Symbolism, Imagery, Allegory
The valve that Ignatius always refers to is his pyloric valve—a ring of muscle that controls the movement of food from the stomach to the small intestine (2.6).
As a symbol, the valve (appropriately) connects two concepts. First, it is a kind of interior ring or wheel of fortune; it's obscure openings and closings give Ignatius good fortune or bad, as his digestion determines.
But the valve is also just a stand in for Ignatius himself. Ignatius is almost all stomach anyway, and the bit of him that isn't stomach seems largely determined by appetite. The valve is both a (literal) embodiment of his stomach, and a way to link that stomach to his body's demands—most notably its sloth.

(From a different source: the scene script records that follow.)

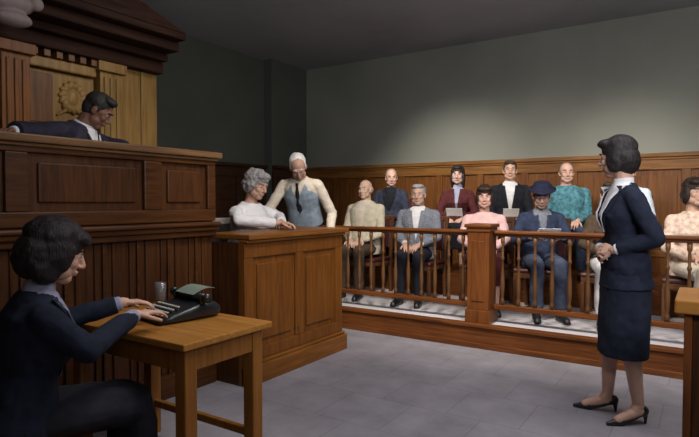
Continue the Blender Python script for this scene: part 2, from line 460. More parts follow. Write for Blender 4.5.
    if lapel and vcut:
        h0, hw = vcut
        for s, kind in [(1, 0), (-1, 0)] + ([(1, 1), (-1, 1)] if collar else []):
            bm = bmesh.new()
            for i in range(7):
                a, b2 = i/7, (i+1)/7
                def pt(u, w_):
                    h = h0 + (.50-h0)*u*.93; x = hw*max(u*1.08, 0)**.8 + w_
                    dep = surf(s*max(x, hw*max(u*1.08, 0)**.8 + .014), h, surf(s*(x+.03), h-.02, .075)) + .003 + (.006 if kind else 0)
                    return P(s*x, dep, h)
                wd_ = (lambda u: .004 + .036*max(0, u-.25)) if kind else (lambda u: .010 + .040*math.sin(min(1, u*1.15)*math.pi*.62))
                n_ = fy*.006
                q = [pt(a, -.004), pt(a, wd_(a)), pt(b2, wd_(b2)), pt(b2, -.004)]
                vs = [bm.verts.new(p) for p in q] + [bm.verts.new(p + n_) for p in q]
                for f in [(3,2,1,0),(4,5,6,7),(0,1,5,4),(1,2,6,5),(2,3,7,6),(3,0,4,7)]: bm.faces.new([vs[j] for j in f])
            link('collar' if kind else 'lapel', bm, shirt if kind else lapel, root)
    if tie:
        bm = bmesh.new()
        zz = [.478, .45, .40, .33, .26, .20, .155]; ww = [.016, .012, .018, .024, .028, .030, .004]
        prev = None; rings = []
        for z, w_ in zip(zz, ww):
            dep = surf(0, z, .075) + .010
            c = P(0, dep, z); rings.append([c - fx*w_, c + fy*.008, c + fx*w_, c - fy*.010])
        ringloft(bm, rings)
        link('tie', bm, tie, root)
    # lower garment
    if legs == 'trousers':
        bm = bmesh.new()
        if seated:
            ell(bm, V((0, -.005, sh+.10)), (.185*fat, .14, .095)); cone(bm, V((-.05, .02, sh+.09)), V((.05, .02, sh+.09)), .08, .08)
        else:
            eloft(bm, [(H + V((0, 0, -.15)), .17*fat, .125, V((1,0,0)), V((0,1,0))), (H + V((0, 0, 0)), .18*fat, .13, fx, fy), (P(0, 0, .07), .168*fat, .122, fx, fy)])
        for s in (1, -1):
            cone(bm, hipj[s], kn[s], .090, .068); ell(bm, kn[s], .068); ell(bm, hipj[s], .088)
            cone(bm, kn[s], kn[s].lerp(an[s], .93), .068, .060)
        organic(bm, 'trousers', leg_m, root, .008, 3, .018, .08)
    elif legs == 'skirt':
        bm = bmesh.new(); X, Y = V((1,0,0)), V((0,1,0))
        if seated:
            Zx = V((0,0,1))
            ell(bm, V((0, -.005, sh+.10)), (.19*fat, .14, .095))
            eloft(bm, [(V((0, -.02, sh+.088)), .19, .088, X, Zx), (V((0, .2, sh+.09)), .195, .088, X, Zx), (V((0, .44, sh+.075)), .185, .080, X, Zx)])
            eloft(bm, [(V((0, .44, sh+.13)), .16, .07, X, Y), (V((0, .45, sh)), .18, .09, X, Y), (V((0, .45, sh-.16)), .185, .09, X, Y)])
        else:
            hm_ = skirt_hem or .42
            eloft(bm, [(V((0, .01, hm_)), .172, .135, X, Y), (V((0, .005, (hm_+hz)/2-.02)), .182, .138, X, Y), (H + V((0, 0, -.06)), .182, .132, X, Y), (P(0, 0, .08), .155, .112, fx, fy)])
        organic(bm, 'skirt', leg_m, root, .008, 3, .012, .09)
    # shoes
    for s in (1, -1):
        bm = bmesh.new(); d_ = sd[s].normalized(); a = an[s]; base = V((a.x, a.y, 0))
        if heels:
            hh = .062
            cap(bm, base - d_*.035 + V((0, 0, hh+.018)), base + d_*.03 + V((0, 0, hh)), .031, .030)
            cap(bm, base + d_*.02 + V((0, 0, hh-.012)), base + d_*.11 + V((0, 0, .024)), .022, .028)
            cap(bm, base + d_*.11 + V((0, 0, .022)), base + d_*.195 + V((0, 0, .014)), .030, .011)
            cone(bm, base - d_*.045 + V((0, 0, hh+.01)), base - d_*.048, .018, .006, 10)
        else:
            cap(bm, base - d_*.035 + V((0, 0, .045)), base + d_*.05 + V((0, 0, .05)), .040, .038)
            cap(bm, base + d_*.05 + V((0, 0, .036)), base + d_*.165 + V((0, 0, .026)), .042, .032)
            cap(bm, base - d_*.04 + V((0, 0, .014)), base + d_*.17 + V((0, 0, .014)), .036, .034)
        def cl(b):
            for v in b.verts:
                if v.co.z < .001: v.co.z = .001
            if heels:   # open court shoe: take the top away
                dl = []
                for v in b.verts:
                    q = v.co-base; u_ = q.dot(d_); topz = (.062+.016) if u_ < .03 else .062+.016 - (u_-.03)*.55
                    if -.028 < u_ < .125 and q.z > topz+.004: dl.append(v)
                bmesh.ops.delete(b, geom=dl, context='VERTS')
        organic(bm, 'shoe', shoe_m or M['leather_k'], root, .005 if heels else .007, 1, post=cl)
    root_info = dict(root=root, HP=HP, P=P, arm=arm, Rh=Rh, H=H, fx=fx, fy=fy, t=t)
    return root_info

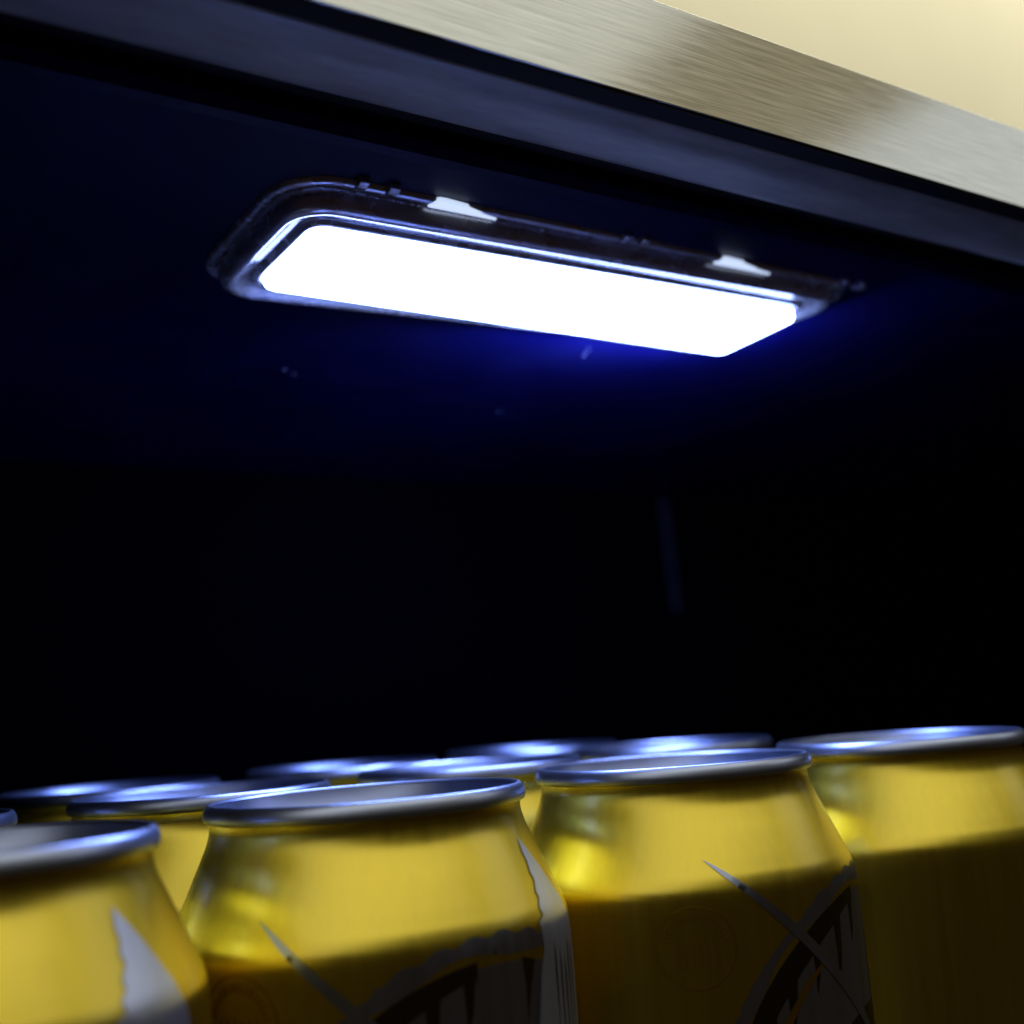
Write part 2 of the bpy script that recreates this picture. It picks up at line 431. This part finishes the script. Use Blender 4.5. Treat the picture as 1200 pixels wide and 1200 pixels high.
    right = [(40.5, -70), (43.2, -50), (43.6, -36), (43.4, -27), (42.6, -22.5), (40.6, -17.5), (38.0, -13.0), (35.8, -10.0)]
    decal('ragged_leaf', [rag + [(x - 2.6*min(1, max(0, (-9 - z)/8)), z) for x, z in pts] + right], M['silver'], t, .2, .8)
    stripes = []
    for k in range(5):
        x = 32.6 + 1.9*k; z0 = -23.5 - 1.3*(k % 3)
        stripes.append([(x, z0), (x+.5, z0-3), (x+.25, z0-16 - 3*(k % 2)), (x-.2, z0-5)])
    decal('leaf_stripes', stripes, M['black'], t, .25, .8)
    decal('leaf_edge_line', [[(41.3, -18.2), (43.0, -22.3), (43.9, -27.5), (44.1, -40), (43.8, -66), (43.2, -66), (43.5, -40), (43.3, -27.6), (42.4, -22.6)]], M['brown'], t, .25, .8)
    # small round stamp of short strokes inside two rings
    sx, sz = -21.0, -29.5
    rings = []
    full = arc(sx, sz, 6.9, 0, 359, 48); hole = arc(sx, sz, 6.5, 0, 359, 48)
    decal('stamp_ring', [full], M['brown'], t, .05, .9, holes=[hole])
    st = []
    for k in range(17):
        a = math.radians(10 + 160*k/16)
        ca, sa = math.cos(a), math.sin(a)
        r0, r1, w = 4.4, 5.7 - .4*(k % 3 == 1), .24 + .1*(k % 2)
        st.append([(sx + r0*ca - w*sa, sz + r0*sa + w*ca), (sx + r1*ca - w*sa, sz + r1*sa + w*ca), (sx + r1*ca + w*sa, sz + r1*sa - w*ca), (sx + r0*ca + w*sa, sz + r0*sa - w*ca)])
    for k in range(6):
        x = sx - 3.6 + 1.35*k; st.append([(x, sz-3.2), (x+.5+.2*(k % 2), sz-3.2), (x+.5, sz+.6), (x, sz+.6+.3*(k % 3))])
    decal('stamp_strokes', st, M['brown'], t, .06, .9)
    return t
def copy_tree(o, parent=None):
    c = o.copy(); C.objects.link(c)
    if parent: c.parent = parent; c.matrix_parent_inverse = o.matrix_parent_inverse.copy()
    for ch in list(o.children): copy_tree(ch, c)
    return c
# (x, y, turn from facing the lens [deg], label)
cans = [
    (27.6, 177.5, -18, 'nearest yellow can at the far left, its rim lowest in the picture'),
    (94.4, 188.1, 0, 'large yellow front can left of centre with a silver leaf on its right edge'),
    (159.9, 184.6, 39, 'yellow front can right of centre with a pale blade stroke on its body'),
    (224.6, 181.4, 100, 'yellow front can cut off by the right edge of the picture'),
    (24.0, 252.0, 60, 'yellow can behind the nearest left can, mostly hidden'),
    (88.6, 253.0, 140, 'yellow second row can seen between the two leftmost front cans'),
    (154.6, 252.0, 200, 'yellow second row can whose lid shows between the two big front cans'),
    (219.6, 253.0, 250, 'blurred can behind the right of centre front can, only its lid showing'),
    (88.0, 319.0, 20, 'dim third row can at the far left, only a sliver of lid'),
    (153.0, 318.5, 310, 'blurred third row can with a bright lid above the left front can'),
    (219.0, 319.0, 170, 'farthest blurred can lid near the middle of the back row'),
]
proto = make_can()
for i, (x, y, turn, label) in enumerate(cans):
    t = proto if i == 0 else copy_tree(proto)
    tag(t, label, CATEGORY, GROUP)
    face = math.atan2(-x, y)          # turn so that theta 0 looks at the lens
    t.matrix_world = RX @ Matrix.Translation(Vector((x, y, LIDZ - CAN_H)) * MM) @ Matrix.Rotation(face + math.radians(turn), 4, 'Z')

Whenever Ignatius doesn't want to do something, it seems, his valve obligingly comes to his rescue. He notes, for instance:
My valve did close quite violently this afternoon when Mr. Gonzalez asked me to add a column of figures for him. (4.200)
How very convenient, right? The valve is the passage, then, from chance to appetite—the link between Ignatius's fondness for blaming fortune and his fondness for not doing much of anything. Is Ignatius's life determined by fate or by his appetite? Maybe it is not a cruel, blind god who leads him to be attacked by a parrot, for instance, but instead his own, sad, compulsive belches.